Hak şerleri hayreyler ve görelim Mevla’m neyler…

Neylerse güzel eyler….

Aynen de öyle..

Gazanız mübarek olsun..

***

TECRÜBE!…

Denir ya!.. Tecrübe konuşur..

Seçime dair bir tecrübe de şu..

Kadınlar..

Yani bayan seçmenler.. Onların her oyu!.. Kısacası sandık başına gidişleri..

Bilinmelidir ki; her bir oy'u iki oy demektir…

Öyle ya; "karar" kılmışsa beraberindekide o karara uymuş demektir!…

Diyeceksiniz ki!..

Güneydoğu için, vaziyet böyle mi?…

Kesin cevap yok!..

Tersi de olabilir..

Yani "olabilirlik" her yönüyle, olabilir?

***

BİR ŞEREFTİR!…

Seçimin realitesi şudur…

Ki seçim "yarıştır?"…

Özünde şu vardır..

Kazanmak..

Kaybetmek..

Bazen kazanılır, bazen kaybedilir!… Ama bilinmelidir ki, niyet halislik ve muhlislik üzerine ikmal edilmişse!…

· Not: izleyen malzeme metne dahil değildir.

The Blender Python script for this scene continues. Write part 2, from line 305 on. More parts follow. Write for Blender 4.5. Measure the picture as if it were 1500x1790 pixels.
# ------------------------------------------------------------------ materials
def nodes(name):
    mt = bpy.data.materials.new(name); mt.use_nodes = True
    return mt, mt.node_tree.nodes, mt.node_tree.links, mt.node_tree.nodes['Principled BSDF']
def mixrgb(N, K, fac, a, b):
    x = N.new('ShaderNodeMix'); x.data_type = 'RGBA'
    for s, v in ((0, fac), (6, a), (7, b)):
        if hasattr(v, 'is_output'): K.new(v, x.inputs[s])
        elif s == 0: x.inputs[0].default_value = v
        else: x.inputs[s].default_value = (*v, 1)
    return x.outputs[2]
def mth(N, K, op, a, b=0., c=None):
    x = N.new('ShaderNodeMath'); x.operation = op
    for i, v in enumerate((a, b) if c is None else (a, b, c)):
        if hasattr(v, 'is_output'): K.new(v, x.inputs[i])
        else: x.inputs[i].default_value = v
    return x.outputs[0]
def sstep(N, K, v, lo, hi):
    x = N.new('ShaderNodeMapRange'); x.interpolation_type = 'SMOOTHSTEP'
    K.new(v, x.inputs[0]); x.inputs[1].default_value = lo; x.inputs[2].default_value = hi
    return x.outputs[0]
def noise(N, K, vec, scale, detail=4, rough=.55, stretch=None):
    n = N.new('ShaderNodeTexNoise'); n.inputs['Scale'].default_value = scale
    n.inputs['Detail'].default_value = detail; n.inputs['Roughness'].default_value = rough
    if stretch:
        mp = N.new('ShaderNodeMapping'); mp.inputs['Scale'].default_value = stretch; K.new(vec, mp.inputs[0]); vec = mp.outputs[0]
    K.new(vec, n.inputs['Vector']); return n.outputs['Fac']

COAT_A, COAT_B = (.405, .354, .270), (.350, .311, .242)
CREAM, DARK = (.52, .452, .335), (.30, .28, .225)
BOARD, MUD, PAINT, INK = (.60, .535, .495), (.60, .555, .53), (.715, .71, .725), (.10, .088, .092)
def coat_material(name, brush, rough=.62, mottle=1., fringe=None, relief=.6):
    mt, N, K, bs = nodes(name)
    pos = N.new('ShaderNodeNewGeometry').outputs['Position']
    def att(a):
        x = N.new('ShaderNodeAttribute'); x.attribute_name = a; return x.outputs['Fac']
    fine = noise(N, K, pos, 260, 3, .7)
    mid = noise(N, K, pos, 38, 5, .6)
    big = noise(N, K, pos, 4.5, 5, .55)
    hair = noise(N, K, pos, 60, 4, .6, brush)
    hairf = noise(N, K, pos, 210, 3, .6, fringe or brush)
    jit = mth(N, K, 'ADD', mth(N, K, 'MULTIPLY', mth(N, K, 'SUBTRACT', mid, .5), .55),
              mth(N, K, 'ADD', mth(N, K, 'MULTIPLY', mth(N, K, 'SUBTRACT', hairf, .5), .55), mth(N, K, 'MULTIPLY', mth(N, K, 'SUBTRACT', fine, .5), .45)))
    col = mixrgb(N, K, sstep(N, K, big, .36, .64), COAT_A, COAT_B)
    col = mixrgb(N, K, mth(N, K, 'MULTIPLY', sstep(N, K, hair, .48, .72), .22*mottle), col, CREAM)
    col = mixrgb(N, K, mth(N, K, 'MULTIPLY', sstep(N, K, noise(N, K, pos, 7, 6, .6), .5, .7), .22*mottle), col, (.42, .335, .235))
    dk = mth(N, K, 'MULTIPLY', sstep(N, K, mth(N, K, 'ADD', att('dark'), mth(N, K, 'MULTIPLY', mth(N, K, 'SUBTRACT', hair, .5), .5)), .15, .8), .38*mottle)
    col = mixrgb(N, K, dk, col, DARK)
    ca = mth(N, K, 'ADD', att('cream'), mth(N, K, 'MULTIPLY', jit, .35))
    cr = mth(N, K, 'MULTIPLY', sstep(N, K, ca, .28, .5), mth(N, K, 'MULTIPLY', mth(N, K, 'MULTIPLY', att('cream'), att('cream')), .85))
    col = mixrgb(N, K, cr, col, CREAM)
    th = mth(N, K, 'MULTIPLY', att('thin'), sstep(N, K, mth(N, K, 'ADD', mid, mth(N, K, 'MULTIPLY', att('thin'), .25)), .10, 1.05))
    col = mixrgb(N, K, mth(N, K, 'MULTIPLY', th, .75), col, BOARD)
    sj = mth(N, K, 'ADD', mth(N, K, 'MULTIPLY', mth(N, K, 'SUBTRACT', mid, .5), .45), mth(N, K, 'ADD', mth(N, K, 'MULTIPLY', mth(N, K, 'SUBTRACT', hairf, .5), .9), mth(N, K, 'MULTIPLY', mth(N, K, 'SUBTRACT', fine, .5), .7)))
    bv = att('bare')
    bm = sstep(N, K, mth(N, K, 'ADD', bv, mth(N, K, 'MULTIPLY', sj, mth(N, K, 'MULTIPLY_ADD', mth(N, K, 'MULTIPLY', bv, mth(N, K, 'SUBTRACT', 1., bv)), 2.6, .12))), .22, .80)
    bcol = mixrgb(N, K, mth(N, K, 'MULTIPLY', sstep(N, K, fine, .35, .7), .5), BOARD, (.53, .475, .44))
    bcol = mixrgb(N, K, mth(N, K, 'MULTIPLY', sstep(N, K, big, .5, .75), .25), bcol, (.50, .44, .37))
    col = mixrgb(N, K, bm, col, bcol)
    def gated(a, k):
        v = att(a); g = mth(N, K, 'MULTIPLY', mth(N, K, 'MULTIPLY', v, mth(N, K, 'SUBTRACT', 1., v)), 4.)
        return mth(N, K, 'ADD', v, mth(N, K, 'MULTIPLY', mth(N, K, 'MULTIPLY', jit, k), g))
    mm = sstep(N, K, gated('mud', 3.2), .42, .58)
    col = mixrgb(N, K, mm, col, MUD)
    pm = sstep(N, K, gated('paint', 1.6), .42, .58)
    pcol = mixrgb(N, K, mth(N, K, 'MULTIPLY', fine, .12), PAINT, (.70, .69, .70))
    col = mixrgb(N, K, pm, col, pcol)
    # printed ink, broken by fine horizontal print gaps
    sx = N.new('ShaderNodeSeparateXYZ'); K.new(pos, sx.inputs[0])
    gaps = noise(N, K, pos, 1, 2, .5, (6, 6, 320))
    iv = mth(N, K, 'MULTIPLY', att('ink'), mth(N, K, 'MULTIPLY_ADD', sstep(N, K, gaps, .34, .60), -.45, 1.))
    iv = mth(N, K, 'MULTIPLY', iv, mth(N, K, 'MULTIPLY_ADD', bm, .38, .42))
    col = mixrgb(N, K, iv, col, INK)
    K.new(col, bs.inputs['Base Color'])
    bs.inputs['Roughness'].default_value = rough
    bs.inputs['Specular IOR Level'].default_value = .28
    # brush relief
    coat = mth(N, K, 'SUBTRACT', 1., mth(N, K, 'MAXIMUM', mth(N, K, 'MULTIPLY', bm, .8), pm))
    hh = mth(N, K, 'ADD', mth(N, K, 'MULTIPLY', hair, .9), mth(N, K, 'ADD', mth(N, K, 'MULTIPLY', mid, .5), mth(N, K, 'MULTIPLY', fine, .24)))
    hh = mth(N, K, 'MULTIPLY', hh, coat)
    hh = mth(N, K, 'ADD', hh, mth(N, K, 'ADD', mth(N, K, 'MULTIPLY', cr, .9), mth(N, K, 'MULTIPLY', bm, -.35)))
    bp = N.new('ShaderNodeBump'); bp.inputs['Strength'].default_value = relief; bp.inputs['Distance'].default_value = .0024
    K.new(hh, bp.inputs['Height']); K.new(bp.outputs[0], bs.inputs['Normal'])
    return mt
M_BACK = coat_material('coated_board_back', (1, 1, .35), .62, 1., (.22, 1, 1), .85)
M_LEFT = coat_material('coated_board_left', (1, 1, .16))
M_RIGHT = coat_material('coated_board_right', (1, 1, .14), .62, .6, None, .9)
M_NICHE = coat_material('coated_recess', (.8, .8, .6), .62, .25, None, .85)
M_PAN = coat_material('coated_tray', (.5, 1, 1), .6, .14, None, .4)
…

Vaziyet; her iki yönüyle de "şereftir.."

Kazanmak ta bir şereftir..

Kaybetmek te bir şereftir..

Üstadın ifadesiyle o şerefe nail olmak, nail olunan o şerefe "halel" getirmemektir?…

Bilmem, meram hasıl oldu mu?

***

AZICIK TEBESSÜM!..

Olmaz mı?.. Buyrun burada…

Niyet, Diyarbakır siyasetine..

Yani, onlara atfediyorum!..

***

Zara yakınlarında seçime giren adaylardan biri Kızılırmak'tan geçerken suya düşmüş.

Oradakiler hemen koşup parti başkanına söylemişler..

Başkan; "Bizim aday mı?" diye sormuş.

"Bilmiyoruz, adaylardan biri" demişler.

Başkan, "Akıntıya doğru mu gidiyordu, tersine mi?" diye sormuş.

"Akıntıya doğru."

Başkan, "Tamam anlaşıldı. Bizim aday olamaz. Çünkü bizimki hep tersine giderdi" demiş.